L’économiste Makhtar Diop devait être le candidat de Dakar à la présidence de la Banque africaine de développement. Mais alors qu’il avait de grandes chances de l’emporter, il a décidé jeter l’éponge.

Pourquoi ?

Une petite phrase postée sur son compte Twitter, le 12 octobre, puis un communiqué d’Amadou Ba, le ministre sénégalais de l’Économie, ont sonné le glas des ambitions de Makhtar Diop, vice-président de la Banque mondiale chargé de l’Afrique, dans la course à la présidence de la Banque africaine de développement (BAD).

L’intéressé s’est exprimé le premier : « J’ai informé les autorités sénégalaises que je ne serai pas candidat […] Je les remercie de tout coeur. » En écho, le ministre, qui a précisé en avoir longuement parlé avec lui au cours des assemblées annuelles de la Banque mondiale et du Fonds monétaire international (FMI), qui se tenaient à Washington du 10 au 12 octobre, a confirmé : « Le Sénégal ne présentera pas la candidature de Makhtar Diop au poste de président de la BAD. »

Cette décision a stupéfait tous ceux qui savaient que Makhtar Diop devait devenir le candidat officiel de Dakar dans la perspective du remplacement du Rwandais Donald Kaberuka, en mai 2015. Deux jours avant cet abandon, un ministre des Finances africain, réputé neutre, confiait à Jeune Afrique, en marge des assemblées de Washington : « Il est le mieux placé dans cette compétition.
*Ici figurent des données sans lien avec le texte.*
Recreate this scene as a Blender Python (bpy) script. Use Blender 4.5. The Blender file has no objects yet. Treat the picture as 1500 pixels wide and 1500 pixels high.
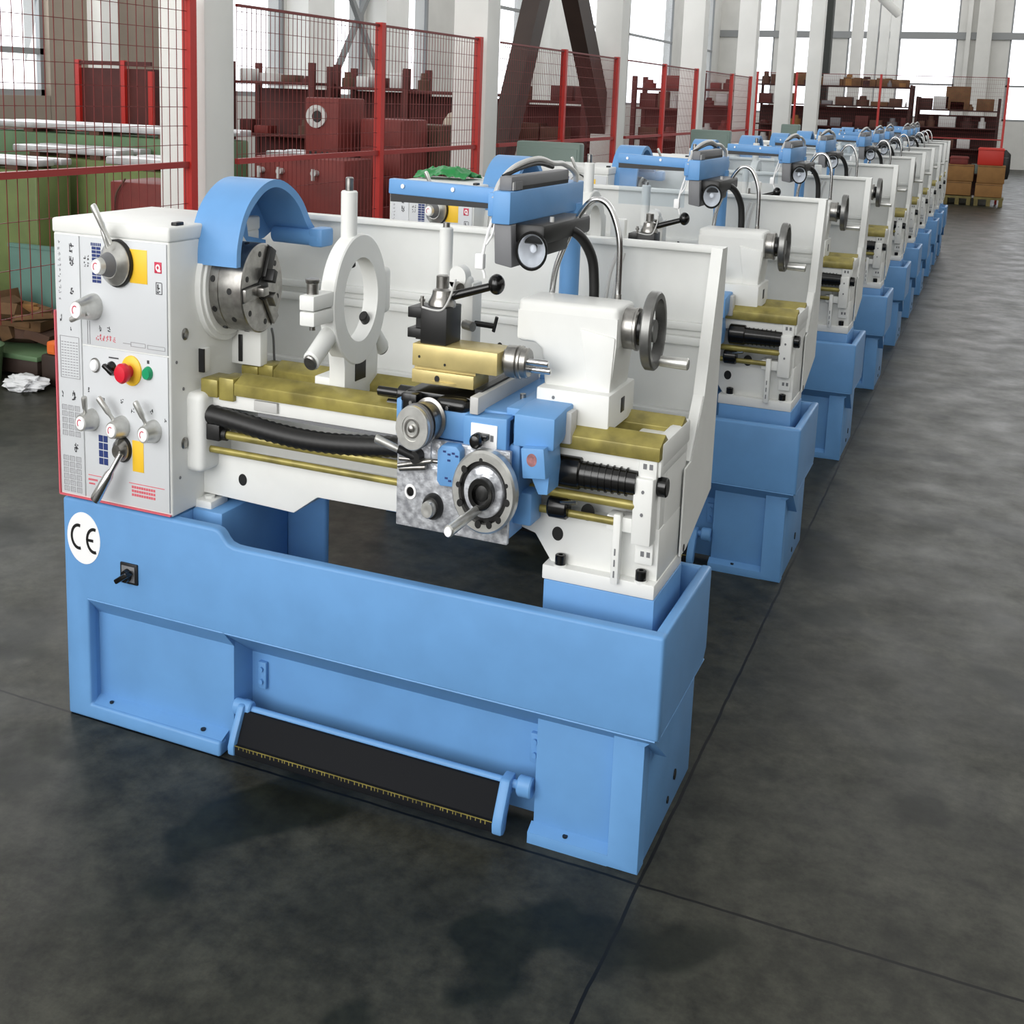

Libéral modéré, Makhtar Diop a mené, partout où il a travaillé, le combat pour la bonne gouvernance.
Polyglotte

Qu’est-ce qui a pu faire renoncer cet économiste de 54 ans au riche parcours professionnel ? Formé à l’économie et à la finance au Royaume-Uni et en France, il a travaillé au FMI avant de devenir brièvement – un an – ministre de l’Économie et des Finances de son pays sous la présidence d’Abdoulaye Wade.
Fin 2001, il entre à la Banque mondiale. Il prend d’abord la responsabilité des opérations au Kenya, en Somalie et en Érythrée (2002-2005), puis supervise la stratégie de l’institution pour l’Amérique latine et les Caraïbes, plus particulièrement au Brésil. En janvier 2012, il est le premier Africain francophone nommé au poste prestigieux de vice-président chargé de l’Afrique.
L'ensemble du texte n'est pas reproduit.